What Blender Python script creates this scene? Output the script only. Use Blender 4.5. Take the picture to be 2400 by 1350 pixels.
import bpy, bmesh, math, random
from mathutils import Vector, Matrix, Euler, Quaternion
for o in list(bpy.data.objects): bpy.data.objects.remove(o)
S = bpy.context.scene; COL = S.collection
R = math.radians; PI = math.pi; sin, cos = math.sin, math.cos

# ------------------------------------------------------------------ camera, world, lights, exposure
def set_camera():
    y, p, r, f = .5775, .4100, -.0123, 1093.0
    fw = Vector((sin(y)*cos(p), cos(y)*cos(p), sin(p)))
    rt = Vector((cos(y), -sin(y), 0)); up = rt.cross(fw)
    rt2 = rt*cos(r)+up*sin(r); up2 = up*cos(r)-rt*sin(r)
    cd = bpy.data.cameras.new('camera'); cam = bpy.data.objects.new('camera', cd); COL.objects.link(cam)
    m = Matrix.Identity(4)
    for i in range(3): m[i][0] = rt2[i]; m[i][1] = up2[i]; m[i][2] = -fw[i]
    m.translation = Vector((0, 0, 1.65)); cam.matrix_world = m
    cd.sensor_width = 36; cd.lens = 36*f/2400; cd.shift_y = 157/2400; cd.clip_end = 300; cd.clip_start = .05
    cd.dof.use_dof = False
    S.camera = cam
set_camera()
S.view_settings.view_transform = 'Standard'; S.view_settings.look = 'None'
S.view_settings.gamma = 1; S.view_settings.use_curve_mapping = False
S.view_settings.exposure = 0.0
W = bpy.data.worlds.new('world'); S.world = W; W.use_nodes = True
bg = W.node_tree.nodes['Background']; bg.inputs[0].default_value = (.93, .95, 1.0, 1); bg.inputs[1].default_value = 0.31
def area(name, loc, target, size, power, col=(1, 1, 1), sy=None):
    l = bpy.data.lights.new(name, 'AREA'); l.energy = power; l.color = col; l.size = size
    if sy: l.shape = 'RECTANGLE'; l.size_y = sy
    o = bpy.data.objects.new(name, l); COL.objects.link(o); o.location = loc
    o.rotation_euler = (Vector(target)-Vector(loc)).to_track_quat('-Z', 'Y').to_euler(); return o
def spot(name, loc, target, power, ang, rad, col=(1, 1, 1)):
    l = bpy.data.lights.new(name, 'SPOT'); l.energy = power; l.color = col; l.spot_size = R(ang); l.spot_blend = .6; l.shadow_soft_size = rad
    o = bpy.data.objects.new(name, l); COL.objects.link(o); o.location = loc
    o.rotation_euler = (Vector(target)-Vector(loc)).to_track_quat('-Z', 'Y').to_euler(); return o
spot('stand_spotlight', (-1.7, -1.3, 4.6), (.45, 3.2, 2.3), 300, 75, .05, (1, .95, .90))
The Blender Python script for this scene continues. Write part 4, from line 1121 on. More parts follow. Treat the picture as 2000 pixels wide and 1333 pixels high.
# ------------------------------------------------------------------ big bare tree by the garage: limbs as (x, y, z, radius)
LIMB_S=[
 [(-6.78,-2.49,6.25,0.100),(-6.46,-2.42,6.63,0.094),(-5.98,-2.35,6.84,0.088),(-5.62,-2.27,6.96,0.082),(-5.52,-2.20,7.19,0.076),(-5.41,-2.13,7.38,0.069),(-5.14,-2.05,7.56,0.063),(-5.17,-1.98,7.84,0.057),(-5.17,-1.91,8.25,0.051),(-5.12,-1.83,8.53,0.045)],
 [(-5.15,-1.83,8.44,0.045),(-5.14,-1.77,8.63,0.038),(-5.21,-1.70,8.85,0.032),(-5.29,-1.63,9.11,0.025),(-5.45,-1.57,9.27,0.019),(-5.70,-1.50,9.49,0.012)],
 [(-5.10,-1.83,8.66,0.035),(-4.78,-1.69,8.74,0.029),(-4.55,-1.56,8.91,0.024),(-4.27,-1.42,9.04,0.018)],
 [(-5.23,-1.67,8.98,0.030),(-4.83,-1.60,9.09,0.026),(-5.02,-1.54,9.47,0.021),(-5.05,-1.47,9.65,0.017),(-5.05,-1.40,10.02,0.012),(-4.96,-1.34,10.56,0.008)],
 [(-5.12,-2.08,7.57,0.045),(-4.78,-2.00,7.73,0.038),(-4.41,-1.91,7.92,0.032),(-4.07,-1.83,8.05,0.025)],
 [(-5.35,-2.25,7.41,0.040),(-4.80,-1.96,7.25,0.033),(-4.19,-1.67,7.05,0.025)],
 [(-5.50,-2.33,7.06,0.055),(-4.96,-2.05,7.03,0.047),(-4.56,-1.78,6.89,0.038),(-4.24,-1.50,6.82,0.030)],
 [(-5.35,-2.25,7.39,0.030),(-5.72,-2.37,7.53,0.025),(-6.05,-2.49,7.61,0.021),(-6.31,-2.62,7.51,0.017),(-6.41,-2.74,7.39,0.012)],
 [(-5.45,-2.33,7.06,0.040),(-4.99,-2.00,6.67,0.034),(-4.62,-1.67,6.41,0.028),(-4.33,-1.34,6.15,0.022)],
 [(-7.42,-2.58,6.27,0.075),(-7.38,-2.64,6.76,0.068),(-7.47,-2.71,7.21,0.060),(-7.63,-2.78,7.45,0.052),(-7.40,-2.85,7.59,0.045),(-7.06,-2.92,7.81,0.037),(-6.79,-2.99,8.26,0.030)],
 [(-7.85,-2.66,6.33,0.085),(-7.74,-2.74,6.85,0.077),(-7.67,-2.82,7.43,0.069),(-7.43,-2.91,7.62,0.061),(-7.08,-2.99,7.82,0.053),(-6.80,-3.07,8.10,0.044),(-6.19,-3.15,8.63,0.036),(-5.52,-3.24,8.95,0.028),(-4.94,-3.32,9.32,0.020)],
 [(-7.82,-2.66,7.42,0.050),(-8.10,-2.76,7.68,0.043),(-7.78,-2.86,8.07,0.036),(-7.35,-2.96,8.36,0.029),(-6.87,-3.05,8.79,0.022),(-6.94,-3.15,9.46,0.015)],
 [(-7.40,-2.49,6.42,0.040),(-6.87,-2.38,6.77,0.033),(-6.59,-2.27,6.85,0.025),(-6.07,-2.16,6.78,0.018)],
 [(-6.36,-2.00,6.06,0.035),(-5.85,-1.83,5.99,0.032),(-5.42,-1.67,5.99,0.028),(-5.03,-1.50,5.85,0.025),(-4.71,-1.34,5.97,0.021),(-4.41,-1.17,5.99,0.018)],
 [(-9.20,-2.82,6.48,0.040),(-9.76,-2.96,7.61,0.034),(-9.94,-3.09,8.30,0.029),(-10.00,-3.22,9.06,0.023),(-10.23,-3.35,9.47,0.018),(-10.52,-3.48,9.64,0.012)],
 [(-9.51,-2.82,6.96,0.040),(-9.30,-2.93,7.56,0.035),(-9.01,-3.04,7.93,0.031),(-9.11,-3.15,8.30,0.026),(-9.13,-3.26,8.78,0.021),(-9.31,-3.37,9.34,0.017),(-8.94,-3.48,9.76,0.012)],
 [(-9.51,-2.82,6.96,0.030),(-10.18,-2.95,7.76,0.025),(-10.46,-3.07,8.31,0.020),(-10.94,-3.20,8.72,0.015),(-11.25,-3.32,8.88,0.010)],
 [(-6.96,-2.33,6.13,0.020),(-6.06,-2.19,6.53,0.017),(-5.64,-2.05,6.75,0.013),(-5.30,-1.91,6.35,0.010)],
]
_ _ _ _
● What to work on: Copy out the material above in its entirety. Every detail must match.

● The reply:
What Blender Python script creates this scene? Output the script only. Use Blender 4.5. Take the picture to be 2400 by 1350 pixels.
import bpy, bmesh, math, random
from mathutils import Vector, Matrix, Euler, Quaternion
for o in list(bpy.data.objects): bpy.data.objects.remove(o)
S = bpy.context.scene; COL = S.collection
R = math.radians; PI = math.pi; sin, cos = math.sin, math.cos

# ------------------------------------------------------------------ camera, world, lights, exposure
def set_camera():
    y, p, r, f = .5775, .4100, -.0123, 1093.0
    fw = Vector((sin(y)*cos(p), cos(y)*cos(p), sin(p)))
    rt = Vector((cos(y), -sin(y), 0)); up = rt.cross(fw)
    rt2 = rt*cos(r)+up*sin(r); up2 = up*cos(r)-rt*sin(r)
    cd = bpy.data.cameras.new('camera'); cam = bpy.data.objects.new('camera', cd); COL.objects.link(cam)
    m = Matrix.Identity(4)
    for i in range(3): m[i][0] = rt2[i]; m[i][1] = up2[i]; m[i][2] = -fw[i]
    m.translation = Vector((0, 0, 1.65)); cam.matrix_world = m
    cd.sensor_width = 36; cd.lens = 36*f/2400; cd.shift_y = 157/2400; cd.clip_end = 300; cd.clip_start = .05
    cd.dof.use_dof = False
    S.camera = cam
set_camera()
S.view_settings.view_transform = 'Standard'; S.view_settings.look = 'None'
S.view_settings.gamma = 1; S.view_settings.use_curve_mapping = False
S.view_settings.exposure = 0.0
W = bpy.data.worlds.new('world'); S.world = W; W.use_nodes = True
bg = W.node_tree.nodes['Background']; bg.inputs[0].default_value = (.93, .95, 1.0, 1); bg.inputs[1].default_value = 0.31
def area(name, loc, target, size, power, col=(1, 1, 1), sy=None):
    l = bpy.data.lights.new(name, 'AREA'); l.energy = power; l.color = col; l.size = size
    if sy: l.shape = 'RECTANGLE'; l.size_y = sy
    o = bpy.data.objects.new(name, l); COL.objects.link(o); o.location = loc
    o.rotation_euler = (Vector(target)-Vector(loc)).to_track_quat('-Z', 'Y').to_euler(); return o
def spot(name, loc, target, power, ang, rad, col=(1, 1, 1)):
    l = bpy.data.lights.new(name, 'SPOT'); l.energy = power; l.color = col; l.spot_size = R(ang); l.spot_blend = .6; l.shadow_soft_size = rad
    o = bpy.data.objects.new(name, l); COL.objects.link(o); o.location = loc
    o.rotation_euler = (Vector(target)-Vector(loc)).to_track_quat('-Z', 'Y').to_euler(); return o
spot('stand_spotlight', (-1.7, -1.3, 4.6), (.45, 3.2, 2.3), 300, 75, .05, (1, .95, .90))
The Blender Python script for this scene continues. Write part 4, from line 1121 on. More parts follow. Treat the picture as 2000 pixels wide and 1333 pixels high.
# ------------------------------------------------------------------ big bare tree by the garage: limbs as (x, y, z, radius)
LIMB_S=[
 [(-6.78,-2.49,6.25,0.100),(-6.46,-2.42,6.63,0.094),(-5.98,-2.35,6.84,0.088),(-5.62,-2.27,6.96,0.082),(-5.52,-2.20,7.19,0.076),(-5.41,-2.13,7.38,0.069),(-5.14,-2.05,7.56,0.063),(-5.17,-1.98,7.84,0.057),(-5.17,-1.91,8.25,0.051),(-5.12,-1.83,8.53,0.045)],
 [(-5.15,-1.83,8.44,0.045),(-5.14,-1.77,8.63,0.038),(-5.21,-1.70,8.85,0.032),(-5.29,-1.63,9.11,0.025),(-5.45,-1.57,9.27,0.019),(-5.70,-1.50,9.49,0.012)],
 [(-5.10,-1.83,8.66,0.035),(-4.78,-1.69,8.74,0.029),(-4.55,-1.56,8.91,0.024),(-4.27,-1.42,9.04,0.018)],
 [(-5.23,-1.67,8.98,0.030),(-4.83,-1.60,9.09,0.026),(-5.02,-1.54,9.47,0.021),(-5.05,-1.47,9.65,0.017),(-5.05,-1.40,10.02,0.012),(-4.96,-1.34,10.56,0.008)],
 [(-5.12,-2.08,7.57,0.045),(-4.78,-2.00,7.73,0.038),(-4.41,-1.91,7.92,0.032),(-4.07,-1.83,8.05,0.025)],
 [(-5.35,-2.25,7.41,0.040),(-4.80,-1.96,7.25,0.033),(-4.19,-1.67,7.05,0.025)],
 [(-5.50,-2.33,7.06,0.055),(-4.96,-2.05,7.03,0.047),(-4.56,-1.78,6.89,0.038),(-4.24,-1.50,6.82,0.030)],
 [(-5.35,-2.25,7.39,0.030),(-5.72,-2.37,7.53,0.025),(-6.05,-2.49,7.61,0.021),(-6.31,-2.62,7.51,0.017),(-6.41,-2.74,7.39,0.012)],
 [(-5.45,-2.33,7.06,0.040),(-4.99,-2.00,6.67,0.034),(-4.62,-1.67,6.41,0.028),(-4.33,-1.34,6.15,0.022)],
 [(-7.42,-2.58,6.27,0.075),(-7.38,-2.64,6.76,0.068),(-7.47,-2.71,7.21,0.060),(-7.63,-2.78,7.45,0.052),(-7.40,-2.85,7.59,0.045),(-7.06,-2.92,7.81,0.037),(-6.79,-2.99,8.26,0.030)],
 [(-7.85,-2.66,6.33,0.085),(-7.74,-2.74,6.85,0.077),(-7.67,-2.82,7.43,0.069),(-7.43,-2.91,7.62,0.061),(-7.08,-2.99,7.82,0.053),(-6.80,-3.07,8.10,0.044),(-6.19,-3.15,8.63,0.036),(-5.52,-3.24,8.95,0.028),(-4.94,-3.32,9.32,0.020)],
 [(-7.82,-2.66,7.42,0.050),(-8.10,-2.76,7.68,0.043),(-7.78,-2.86,8.07,0.036),(-7.35,-2.96,8.36,0.029),(-6.87,-3.05,8.79,0.022),(-6.94,-3.15,9.46,0.015)],
 [(-7.40,-2.49,6.42,0.040),(-6.87,-2.38,6.77,0.033),(-6.59,-2.27,6.85,0.025),(-6.07,-2.16,6.78,0.018)],
 [(-6.36,-2.00,6.06,0.035),(-5.85,-1.83,5.99,0.032),(-5.42,-1.67,5.99,0.028),(-5.03,-1.50,5.85,0.025),(-4.71,-1.34,5.97,0.021),(-4.41,-1.17,5.99,0.018)],
 [(-9.20,-2.82,6.48,0.040),(-9.76,-2.96,7.61,0.034),(-9.94,-3.09,8.30,0.029),(-10.00,-3.22,9.06,0.023),(-10.23,-3.35,9.47,0.018),(-10.52,-3.48,9.64,0.012)],
 [(-9.51,-2.82,6.96,0.040),(-9.30,-2.93,7.56,0.035),(-9.01,-3.04,7.93,0.031),(-9.11,-3.15,8.30,0.026),(-9.13,-3.26,8.78,0.021),(-9.31,-3.37,9.34,0.017),(-8.94,-3.48,9.76,0.012)],
 [(-9.51,-2.82,6.96,0.030),(-10.18,-2.95,7.76,0.025),(-10.46,-3.07,8.31,0.020),(-10.94,-3.20,8.72,0.015),(-11.25,-3.32,8.88,0.010)],
 [(-6.96,-2.33,6.13,0.020),(-6.06,-2.19,6.53,0.017),(-5.64,-2.05,6.75,0.013),(-5.30,-1.91,6.35,0.010)],
]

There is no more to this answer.